Despite the fall in the absolute level of treasury income to Rs 14 billion (36% of profit before tax) from Rs 20 billion (57% of profit before tax), adjusted earnings per share increased 16% to Rs 4 versus the prior year. Sales volume, production, and selling prices grew 10%, 6%, and 1%, respectively, to 122 million tonnes, 108 million tonnes, and Rs 1,430 per tonne.
The results led us to raise our fiscal 2016 operating margin estimate to 23.3% versus 22.5% earlier.

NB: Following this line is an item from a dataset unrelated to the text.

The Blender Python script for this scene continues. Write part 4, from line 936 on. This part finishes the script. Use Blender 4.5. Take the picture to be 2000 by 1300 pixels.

However, we adjusted our revenue lower on our view that weak international coal prices will weigh on Coal India, and this led to a slight 2% decline in our full-year earnings estimate of Rs 24.8 per share.
Coal India is benefiting from positive operating leverage in a seasonally weak second quarter owing to higher productivity in existing mines with operating margins rising to 19% versus 14% in last year. We think the full-year coal offtake will be 525 million tonnes (up 9% versus last year), lower than the government's 550 million-tonne target, which we believe is ambitious.
With minimal change to our earnings outlook, we keep our fair value of Rs 380 per share, long-term forecasts, and narrow moat rating. The increase in mining productivity via mechanization and opening new mines should help Coal India offset the subdued pricing outlook. We maintain our long-term 23% operating margin forecast, in line with the three year average.
Coal India enjoys a narrow moat due to cost advantage afforded by vast and relatively shallow open-cut coal mines. High fair value uncertainty reflects dependence of growth on government policies and the requirement for reform to ease logistical bottlenecks.